[start of SUPPLIED DATA]

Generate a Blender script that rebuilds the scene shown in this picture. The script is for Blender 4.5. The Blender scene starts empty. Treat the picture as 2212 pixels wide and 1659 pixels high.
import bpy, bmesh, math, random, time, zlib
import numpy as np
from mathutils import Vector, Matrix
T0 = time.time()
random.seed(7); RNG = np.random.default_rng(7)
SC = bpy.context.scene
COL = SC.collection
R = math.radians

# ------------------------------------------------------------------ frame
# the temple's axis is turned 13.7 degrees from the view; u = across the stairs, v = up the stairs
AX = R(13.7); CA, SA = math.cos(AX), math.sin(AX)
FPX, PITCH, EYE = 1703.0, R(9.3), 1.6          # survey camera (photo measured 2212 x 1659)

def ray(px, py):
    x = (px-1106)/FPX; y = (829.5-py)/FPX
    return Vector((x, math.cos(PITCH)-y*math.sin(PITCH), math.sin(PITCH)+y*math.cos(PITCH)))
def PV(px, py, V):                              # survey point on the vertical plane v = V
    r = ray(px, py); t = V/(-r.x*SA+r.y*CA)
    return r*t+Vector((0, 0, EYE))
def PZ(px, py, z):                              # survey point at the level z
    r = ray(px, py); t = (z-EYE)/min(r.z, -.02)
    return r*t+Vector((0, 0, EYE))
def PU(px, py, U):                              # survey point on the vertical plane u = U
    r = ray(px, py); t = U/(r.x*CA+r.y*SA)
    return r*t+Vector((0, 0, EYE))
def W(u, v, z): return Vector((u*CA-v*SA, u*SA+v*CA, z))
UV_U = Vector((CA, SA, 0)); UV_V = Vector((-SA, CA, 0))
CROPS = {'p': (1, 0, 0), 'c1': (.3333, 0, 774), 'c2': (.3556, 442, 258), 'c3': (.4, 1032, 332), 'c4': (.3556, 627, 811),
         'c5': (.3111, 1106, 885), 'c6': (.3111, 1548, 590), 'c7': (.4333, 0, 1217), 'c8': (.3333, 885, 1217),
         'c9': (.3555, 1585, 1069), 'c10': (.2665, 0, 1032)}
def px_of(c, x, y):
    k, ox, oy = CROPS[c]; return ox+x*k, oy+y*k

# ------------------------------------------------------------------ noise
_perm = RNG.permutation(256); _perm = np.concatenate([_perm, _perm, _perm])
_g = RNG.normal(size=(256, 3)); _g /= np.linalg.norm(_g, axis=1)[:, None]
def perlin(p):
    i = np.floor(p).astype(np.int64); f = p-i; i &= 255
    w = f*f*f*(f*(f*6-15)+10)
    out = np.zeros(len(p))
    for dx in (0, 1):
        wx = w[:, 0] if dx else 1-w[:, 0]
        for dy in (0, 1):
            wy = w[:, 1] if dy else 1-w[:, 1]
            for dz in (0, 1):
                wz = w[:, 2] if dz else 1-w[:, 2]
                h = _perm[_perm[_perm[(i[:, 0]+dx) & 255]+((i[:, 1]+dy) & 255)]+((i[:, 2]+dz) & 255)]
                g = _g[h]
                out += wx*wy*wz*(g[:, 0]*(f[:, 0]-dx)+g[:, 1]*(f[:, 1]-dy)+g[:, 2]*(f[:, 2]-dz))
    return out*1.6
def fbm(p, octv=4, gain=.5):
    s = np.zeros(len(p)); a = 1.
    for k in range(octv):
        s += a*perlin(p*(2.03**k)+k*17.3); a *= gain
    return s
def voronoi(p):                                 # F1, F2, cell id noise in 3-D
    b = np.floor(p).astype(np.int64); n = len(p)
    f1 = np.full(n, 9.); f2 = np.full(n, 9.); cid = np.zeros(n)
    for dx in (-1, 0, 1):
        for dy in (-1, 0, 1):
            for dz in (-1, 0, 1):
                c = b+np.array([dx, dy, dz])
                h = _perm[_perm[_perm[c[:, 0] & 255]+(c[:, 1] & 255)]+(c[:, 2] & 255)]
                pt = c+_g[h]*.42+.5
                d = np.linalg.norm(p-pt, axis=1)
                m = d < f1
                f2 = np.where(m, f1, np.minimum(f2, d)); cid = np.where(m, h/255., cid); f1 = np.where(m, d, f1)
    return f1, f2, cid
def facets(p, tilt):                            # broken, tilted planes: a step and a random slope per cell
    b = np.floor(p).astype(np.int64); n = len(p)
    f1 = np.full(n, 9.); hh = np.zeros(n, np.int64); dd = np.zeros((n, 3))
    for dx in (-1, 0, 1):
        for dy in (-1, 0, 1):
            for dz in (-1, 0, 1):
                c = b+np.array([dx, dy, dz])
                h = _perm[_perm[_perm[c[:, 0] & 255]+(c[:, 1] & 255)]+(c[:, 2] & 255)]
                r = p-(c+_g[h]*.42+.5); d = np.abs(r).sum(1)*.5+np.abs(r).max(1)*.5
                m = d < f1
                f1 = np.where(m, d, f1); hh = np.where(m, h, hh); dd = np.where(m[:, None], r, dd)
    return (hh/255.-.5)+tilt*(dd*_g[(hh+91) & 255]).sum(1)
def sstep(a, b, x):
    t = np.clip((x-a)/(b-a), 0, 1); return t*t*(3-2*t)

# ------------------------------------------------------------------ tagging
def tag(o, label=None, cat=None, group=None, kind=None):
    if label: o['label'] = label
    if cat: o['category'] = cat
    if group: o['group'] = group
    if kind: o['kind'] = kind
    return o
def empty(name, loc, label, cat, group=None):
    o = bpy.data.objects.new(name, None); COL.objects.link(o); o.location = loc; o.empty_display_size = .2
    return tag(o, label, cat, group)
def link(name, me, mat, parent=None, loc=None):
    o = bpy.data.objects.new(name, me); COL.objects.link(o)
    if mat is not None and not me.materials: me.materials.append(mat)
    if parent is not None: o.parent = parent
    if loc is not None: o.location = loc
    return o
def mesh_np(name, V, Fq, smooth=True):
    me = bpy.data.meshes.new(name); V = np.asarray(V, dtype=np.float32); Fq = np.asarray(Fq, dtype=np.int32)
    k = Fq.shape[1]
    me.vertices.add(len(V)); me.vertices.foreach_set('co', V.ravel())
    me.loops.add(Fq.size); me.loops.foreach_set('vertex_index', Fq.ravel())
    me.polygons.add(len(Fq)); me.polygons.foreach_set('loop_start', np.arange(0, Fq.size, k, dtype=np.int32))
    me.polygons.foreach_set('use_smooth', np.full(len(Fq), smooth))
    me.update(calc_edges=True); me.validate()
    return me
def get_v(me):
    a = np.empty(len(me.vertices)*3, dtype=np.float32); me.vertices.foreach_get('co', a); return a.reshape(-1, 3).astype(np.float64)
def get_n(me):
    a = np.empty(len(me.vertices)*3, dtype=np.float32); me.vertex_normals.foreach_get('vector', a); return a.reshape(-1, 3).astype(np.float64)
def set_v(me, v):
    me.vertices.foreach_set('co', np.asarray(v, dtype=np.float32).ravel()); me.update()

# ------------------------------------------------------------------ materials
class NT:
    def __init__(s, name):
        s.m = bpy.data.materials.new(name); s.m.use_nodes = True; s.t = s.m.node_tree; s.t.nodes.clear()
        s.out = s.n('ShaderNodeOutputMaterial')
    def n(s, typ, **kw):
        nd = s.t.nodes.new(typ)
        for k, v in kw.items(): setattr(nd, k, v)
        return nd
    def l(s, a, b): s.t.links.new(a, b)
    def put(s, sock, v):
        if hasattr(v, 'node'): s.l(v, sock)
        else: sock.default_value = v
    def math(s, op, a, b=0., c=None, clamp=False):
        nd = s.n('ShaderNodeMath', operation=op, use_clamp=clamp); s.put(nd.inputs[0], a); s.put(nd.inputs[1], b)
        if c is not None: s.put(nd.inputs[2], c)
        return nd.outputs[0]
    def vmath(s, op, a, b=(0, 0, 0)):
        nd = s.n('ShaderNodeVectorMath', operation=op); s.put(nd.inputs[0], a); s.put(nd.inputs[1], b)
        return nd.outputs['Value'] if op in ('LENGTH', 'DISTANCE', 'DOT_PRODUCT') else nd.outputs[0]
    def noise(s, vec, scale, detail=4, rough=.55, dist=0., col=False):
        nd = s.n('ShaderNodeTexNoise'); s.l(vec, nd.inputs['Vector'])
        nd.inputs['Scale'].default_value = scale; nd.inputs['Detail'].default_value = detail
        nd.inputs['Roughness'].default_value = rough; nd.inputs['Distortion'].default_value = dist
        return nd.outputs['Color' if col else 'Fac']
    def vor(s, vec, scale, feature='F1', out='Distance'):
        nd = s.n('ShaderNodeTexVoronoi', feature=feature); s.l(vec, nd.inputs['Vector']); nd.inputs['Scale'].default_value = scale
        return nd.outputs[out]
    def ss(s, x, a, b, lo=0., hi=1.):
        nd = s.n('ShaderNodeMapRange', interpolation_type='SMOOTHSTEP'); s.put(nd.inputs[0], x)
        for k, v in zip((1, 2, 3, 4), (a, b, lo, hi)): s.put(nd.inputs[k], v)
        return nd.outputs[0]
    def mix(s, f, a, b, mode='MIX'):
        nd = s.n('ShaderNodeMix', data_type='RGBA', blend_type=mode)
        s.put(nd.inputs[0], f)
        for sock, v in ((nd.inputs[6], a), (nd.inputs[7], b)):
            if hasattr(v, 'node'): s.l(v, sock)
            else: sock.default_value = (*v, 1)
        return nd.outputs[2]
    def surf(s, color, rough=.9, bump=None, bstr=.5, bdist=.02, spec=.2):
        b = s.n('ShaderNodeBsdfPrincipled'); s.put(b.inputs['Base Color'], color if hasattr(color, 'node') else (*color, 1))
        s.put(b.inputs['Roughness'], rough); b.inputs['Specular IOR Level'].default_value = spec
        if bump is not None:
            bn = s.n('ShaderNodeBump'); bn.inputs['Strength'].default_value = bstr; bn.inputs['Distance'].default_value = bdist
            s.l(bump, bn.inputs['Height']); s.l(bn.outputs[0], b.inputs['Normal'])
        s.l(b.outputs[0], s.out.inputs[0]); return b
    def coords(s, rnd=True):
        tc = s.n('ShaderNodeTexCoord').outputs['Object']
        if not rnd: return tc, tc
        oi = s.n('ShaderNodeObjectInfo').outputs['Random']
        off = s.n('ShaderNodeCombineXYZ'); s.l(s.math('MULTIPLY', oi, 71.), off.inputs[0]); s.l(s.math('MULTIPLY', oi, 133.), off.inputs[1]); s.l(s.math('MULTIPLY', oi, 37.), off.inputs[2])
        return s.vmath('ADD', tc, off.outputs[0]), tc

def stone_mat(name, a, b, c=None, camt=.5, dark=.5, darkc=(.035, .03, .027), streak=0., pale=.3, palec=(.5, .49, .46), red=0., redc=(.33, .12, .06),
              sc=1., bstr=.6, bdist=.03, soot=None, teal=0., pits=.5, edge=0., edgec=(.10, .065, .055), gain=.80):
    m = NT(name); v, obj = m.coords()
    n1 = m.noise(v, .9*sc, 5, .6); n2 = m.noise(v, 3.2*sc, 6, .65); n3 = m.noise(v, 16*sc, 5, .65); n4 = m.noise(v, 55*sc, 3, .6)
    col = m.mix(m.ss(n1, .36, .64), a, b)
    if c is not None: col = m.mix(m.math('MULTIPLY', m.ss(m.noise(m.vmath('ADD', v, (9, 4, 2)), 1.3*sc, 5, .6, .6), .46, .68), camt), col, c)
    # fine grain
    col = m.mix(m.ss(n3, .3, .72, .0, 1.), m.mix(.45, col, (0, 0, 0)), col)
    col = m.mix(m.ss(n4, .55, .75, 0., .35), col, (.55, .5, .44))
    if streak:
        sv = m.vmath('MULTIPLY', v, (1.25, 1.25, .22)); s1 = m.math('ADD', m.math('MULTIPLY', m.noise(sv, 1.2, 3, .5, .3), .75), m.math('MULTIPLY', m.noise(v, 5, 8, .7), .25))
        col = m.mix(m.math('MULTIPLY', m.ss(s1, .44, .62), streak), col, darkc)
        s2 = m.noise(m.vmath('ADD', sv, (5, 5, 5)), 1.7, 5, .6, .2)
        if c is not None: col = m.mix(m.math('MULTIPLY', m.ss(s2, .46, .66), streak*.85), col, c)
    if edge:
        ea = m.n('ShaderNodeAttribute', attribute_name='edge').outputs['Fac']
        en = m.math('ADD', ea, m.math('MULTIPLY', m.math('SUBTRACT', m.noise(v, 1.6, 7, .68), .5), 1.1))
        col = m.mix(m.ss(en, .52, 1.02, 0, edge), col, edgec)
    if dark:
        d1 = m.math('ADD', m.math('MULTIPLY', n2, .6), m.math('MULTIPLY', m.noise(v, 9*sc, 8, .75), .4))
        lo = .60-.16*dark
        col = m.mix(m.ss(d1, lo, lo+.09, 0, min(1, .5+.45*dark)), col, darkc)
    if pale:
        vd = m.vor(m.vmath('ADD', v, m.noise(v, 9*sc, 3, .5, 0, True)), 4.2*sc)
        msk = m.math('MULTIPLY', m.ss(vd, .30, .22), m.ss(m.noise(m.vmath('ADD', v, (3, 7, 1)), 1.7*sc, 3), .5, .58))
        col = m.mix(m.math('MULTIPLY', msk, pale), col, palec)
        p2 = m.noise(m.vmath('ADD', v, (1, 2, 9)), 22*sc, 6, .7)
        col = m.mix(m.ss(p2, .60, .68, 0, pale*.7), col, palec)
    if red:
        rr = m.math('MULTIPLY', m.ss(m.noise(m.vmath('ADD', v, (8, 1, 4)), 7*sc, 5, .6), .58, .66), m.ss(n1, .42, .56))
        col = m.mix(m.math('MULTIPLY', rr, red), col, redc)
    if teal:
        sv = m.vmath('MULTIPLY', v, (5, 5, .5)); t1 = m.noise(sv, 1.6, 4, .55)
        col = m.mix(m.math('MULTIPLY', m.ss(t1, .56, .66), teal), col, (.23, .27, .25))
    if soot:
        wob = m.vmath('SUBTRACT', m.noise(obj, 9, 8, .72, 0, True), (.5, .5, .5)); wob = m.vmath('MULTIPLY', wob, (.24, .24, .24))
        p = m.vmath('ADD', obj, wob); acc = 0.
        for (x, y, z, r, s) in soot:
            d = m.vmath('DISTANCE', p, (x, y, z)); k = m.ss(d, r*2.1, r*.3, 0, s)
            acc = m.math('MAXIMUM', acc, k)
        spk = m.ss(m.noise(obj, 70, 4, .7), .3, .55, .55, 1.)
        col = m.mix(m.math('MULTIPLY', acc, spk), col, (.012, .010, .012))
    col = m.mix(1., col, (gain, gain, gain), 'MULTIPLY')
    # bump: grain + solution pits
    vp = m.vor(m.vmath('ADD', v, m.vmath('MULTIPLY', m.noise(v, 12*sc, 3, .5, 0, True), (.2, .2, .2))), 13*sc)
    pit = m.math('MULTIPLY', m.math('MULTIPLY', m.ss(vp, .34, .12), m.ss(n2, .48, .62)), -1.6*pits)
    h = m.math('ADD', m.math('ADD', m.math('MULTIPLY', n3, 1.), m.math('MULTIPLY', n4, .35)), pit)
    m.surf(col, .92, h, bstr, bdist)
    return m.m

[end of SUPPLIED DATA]

--- WRITTEN EXERCISE ---
Copy, please, exactly the lines that start at the first line of the data and end at the line containing "FPX, PITCH, EYE", both kept and no others.

--- ANSWER TO THIS EXERCISE ---
Generate a Blender script that rebuilds the scene shown in this picture. The script is for Blender 4.5. The Blender scene starts empty. Treat the picture as 2212 pixels wide and 1659 pixels high.
import bpy, bmesh, math, random, time, zlib
import numpy as np
from mathutils import Vector, Matrix
T0 = time.time()
random.seed(7); RNG = np.random.default_rng(7)
SC = bpy.context.scene
COL = SC.collection
R = math.radians

# ------------------------------------------------------------------ frame
# the temple's axis is turned 13.7 degrees from the view; u = across the stairs, v = up the stairs
AX = R(13.7); CA, SA = math.cos(AX), math.sin(AX)
FPX, PITCH, EYE = 1703.0, R(9.3), 1.6          # survey camera (photo measured 2212 x 1659)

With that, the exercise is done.